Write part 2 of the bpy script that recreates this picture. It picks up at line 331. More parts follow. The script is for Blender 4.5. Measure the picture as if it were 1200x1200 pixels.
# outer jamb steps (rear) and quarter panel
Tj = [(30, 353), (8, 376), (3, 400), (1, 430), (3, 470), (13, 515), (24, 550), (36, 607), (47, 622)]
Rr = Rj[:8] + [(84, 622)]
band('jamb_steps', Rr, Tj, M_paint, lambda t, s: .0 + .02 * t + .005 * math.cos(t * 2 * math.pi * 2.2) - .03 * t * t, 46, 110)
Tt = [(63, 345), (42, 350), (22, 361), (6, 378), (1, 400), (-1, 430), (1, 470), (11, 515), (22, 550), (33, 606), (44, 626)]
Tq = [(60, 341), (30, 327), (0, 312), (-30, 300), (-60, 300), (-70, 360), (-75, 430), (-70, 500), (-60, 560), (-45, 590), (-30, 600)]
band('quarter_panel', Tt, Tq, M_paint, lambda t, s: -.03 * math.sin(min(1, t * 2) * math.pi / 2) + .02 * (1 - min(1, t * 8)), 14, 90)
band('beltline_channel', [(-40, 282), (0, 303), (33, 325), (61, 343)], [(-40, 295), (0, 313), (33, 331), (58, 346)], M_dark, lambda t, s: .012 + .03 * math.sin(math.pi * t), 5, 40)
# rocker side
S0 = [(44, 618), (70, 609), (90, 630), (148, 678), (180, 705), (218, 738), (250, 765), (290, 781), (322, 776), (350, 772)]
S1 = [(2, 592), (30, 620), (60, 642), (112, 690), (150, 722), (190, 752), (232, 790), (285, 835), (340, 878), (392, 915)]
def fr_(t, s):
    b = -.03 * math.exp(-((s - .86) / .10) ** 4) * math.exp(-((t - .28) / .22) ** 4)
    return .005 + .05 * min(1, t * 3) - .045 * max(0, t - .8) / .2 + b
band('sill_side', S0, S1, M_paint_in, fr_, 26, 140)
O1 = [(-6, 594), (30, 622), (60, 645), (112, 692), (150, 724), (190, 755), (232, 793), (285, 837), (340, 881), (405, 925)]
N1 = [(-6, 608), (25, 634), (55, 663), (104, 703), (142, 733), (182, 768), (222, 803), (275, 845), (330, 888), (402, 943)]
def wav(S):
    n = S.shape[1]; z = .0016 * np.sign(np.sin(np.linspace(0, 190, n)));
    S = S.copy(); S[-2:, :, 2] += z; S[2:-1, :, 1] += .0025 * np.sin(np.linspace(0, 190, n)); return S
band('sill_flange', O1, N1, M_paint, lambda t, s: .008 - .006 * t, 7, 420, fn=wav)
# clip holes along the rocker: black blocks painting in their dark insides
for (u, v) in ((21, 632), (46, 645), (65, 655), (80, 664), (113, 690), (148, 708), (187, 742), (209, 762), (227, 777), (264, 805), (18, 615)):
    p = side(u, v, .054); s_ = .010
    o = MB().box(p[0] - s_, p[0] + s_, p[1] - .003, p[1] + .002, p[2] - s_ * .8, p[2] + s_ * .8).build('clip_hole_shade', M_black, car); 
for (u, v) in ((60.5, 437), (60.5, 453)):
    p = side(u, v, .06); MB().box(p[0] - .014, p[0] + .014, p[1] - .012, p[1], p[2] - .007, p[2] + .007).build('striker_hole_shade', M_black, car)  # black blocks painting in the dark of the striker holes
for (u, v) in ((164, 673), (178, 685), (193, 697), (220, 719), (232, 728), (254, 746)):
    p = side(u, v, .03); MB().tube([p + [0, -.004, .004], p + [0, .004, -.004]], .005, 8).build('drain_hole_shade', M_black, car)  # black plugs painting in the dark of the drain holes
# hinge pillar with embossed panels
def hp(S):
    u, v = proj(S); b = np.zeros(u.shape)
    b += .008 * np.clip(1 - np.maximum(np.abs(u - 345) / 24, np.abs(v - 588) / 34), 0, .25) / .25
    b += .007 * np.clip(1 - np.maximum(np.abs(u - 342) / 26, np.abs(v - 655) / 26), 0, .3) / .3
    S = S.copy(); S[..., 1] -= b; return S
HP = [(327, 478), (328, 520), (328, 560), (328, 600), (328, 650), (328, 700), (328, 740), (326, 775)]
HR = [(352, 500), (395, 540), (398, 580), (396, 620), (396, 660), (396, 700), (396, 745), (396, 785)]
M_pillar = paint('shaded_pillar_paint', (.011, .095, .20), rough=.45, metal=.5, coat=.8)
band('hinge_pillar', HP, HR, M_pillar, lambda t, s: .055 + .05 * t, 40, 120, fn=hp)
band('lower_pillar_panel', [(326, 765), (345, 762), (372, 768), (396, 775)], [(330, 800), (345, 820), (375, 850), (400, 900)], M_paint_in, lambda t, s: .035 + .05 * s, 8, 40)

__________

■ **REQUEST**
Print the material verbatim, all of it.

■ **REPLY**
Write part 2 of the bpy script that recreates this picture. It picks up at line 331. More parts follow. The script is for Blender 4.5. Measure the picture as if it were 1200x1200 pixels.
# outer jamb steps (rear) and quarter panel
Tj = [(30, 353), (8, 376), (3, 400), (1, 430), (3, 470), (13, 515), (24, 550), (36, 607), (47, 622)]
Rr = Rj[:8] + [(84, 622)]
band('jamb_steps', Rr, Tj, M_paint, lambda t, s: .0 + .02 * t + .005 * math.cos(t * 2 * math.pi * 2.2) - .03 * t * t, 46, 110)
Tt = [(63, 345), (42, 350), (22, 361), (6, 378), (1, 400), (-1, 430), (1, 470), (11, 515), (22, 550), (33, 606), (44, 626)]
Tq = [(60, 341), (30, 327), (0, 312), (-30, 300), (-60, 300), (-70, 360), (-75, 430), (-70, 500), (-60, 560), (-45, 590), (-30, 600)]
band('quarter_panel', Tt, Tq, M_paint, lambda t, s: -.03 * math.sin(min(1, t * 2) * math.pi / 2) + .02 * (1 - min(1, t * 8)), 14, 90)
band('beltline_channel', [(-40, 282), (0, 303), (33, 325), (61, 343)], [(-40, 295), (0, 313), (33, 331), (58, 346)], M_dark, lambda t, s: .012 + .03 * math.sin(math.pi * t), 5, 40)
# rocker side
S0 = [(44, 618), (70, 609), (90, 630), (148, 678), (180, 705), (218, 738), (250, 765), (290, 781), (322, 776), (350, 772)]
S1 = [(2, 592), (30, 620), (60, 642), (112, 690), (150, 722), (190, 752), (232, 790), (285, 835), (340, 878), (392, 915)]
def fr_(t, s):
    b = -.03 * math.exp(-((s - .86) / .10) ** 4) * math.exp(-((t - .28) / .22) ** 4)
    return .005 + .05 * min(1, t * 3) - .045 * max(0, t - .8) / .2 + b
band('sill_side', S0, S1, M_paint_in, fr_, 26, 140)
O1 = [(-6, 594), (30, 622), (60, 645), (112, 692), (150, 724), (190, 755), (232, 793), (285, 837), (340, 881), (405, 925)]
N1 = [(-6, 608), (25, 634), (55, 663), (104, 703), (142, 733), (182, 768), (222, 803), (275, 845), (330, 888), (402, 943)]
def wav(S):
    n = S.shape[1]; z = .0016 * np.sign(np.sin(np.linspace(0, 190, n)));
    S = S.copy(); S[-2:, :, 2] += z; S[2:-1, :, 1] += .0025 * np.sin(np.linspace(0, 190, n)); return S
band('sill_flange', O1, N1, M_paint, lambda t, s: .008 - .006 * t, 7, 420, fn=wav)
# clip holes along the rocker: black blocks painting in their dark insides
for (u, v) in ((21, 632), (46, 645), (65, 655), (80, 664), (113, 690), (148, 708), (187, 742), (209, 762), (227, 777), (264, 805), (18, 615)):
    p = side(u, v, .054); s_ = .010
    o = MB().box(p[0] - s_, p[0] + s_, p[1] - .003, p[1] + .002, p[2] - s_ * .8, p[2] + s_ * .8).build('clip_hole_shade', M_black, car); 
for (u, v) in ((60.5, 437), (60.5, 453)):
    p = side(u, v, .06); MB().box(p[0] - .014, p[0] + .014, p[1] - .012, p[1], p[2] - .007, p[2] + .007).build('striker_hole_shade', M_black, car)  # black blocks painting in the dark of the striker holes
for (u, v) in ((164, 673), (178, 685), (193, 697), (220, 719), (232, 728), (254, 746)):
    p = side(u, v, .03); MB().tube([p + [0, -.004, .004], p + [0, .004, -.004]], .005, 8).build('drain_hole_shade', M_black, car)  # black plugs painting in the dark of the drain holes
# hinge pillar with embossed panels
def hp(S):
    u, v = proj(S); b = np.zeros(u.shape)
    b += .008 * np.clip(1 - np.maximum(np.abs(u - 345) / 24, np.abs(v - 588) / 34), 0, .25) / .25
    b += .007 * np.clip(1 - np.maximum(np.abs(u - 342) / 26, np.abs(v - 655) / 26), 0, .3) / .3
    S = S.copy(); S[..., 1] -= b; return S
HP = [(327, 478), (328, 520), (328, 560), (328, 600), (328, 650), (328, 700), (328, 740), (326, 775)]
HR = [(352, 500), (395, 540), (398, 580), (396, 620), (396, 660), (396, 700), (396, 745), (396, 785)]
M_pillar = paint('shaded_pillar_paint', (.011, .095, .20), rough=.45, metal=.5, coat=.8)
band('hinge_pillar', HP, HR, M_pillar, lambda t, s: .055 + .05 * t, 40, 120, fn=hp)
band('lower_pillar_panel', [(326, 765), (345, 762), (372, 768), (396, 775)], [(330, 800), (345, 820), (375, 850), (400, 900)], M_paint_in, lambda t, s: .035 + .05 * s, 8, 40)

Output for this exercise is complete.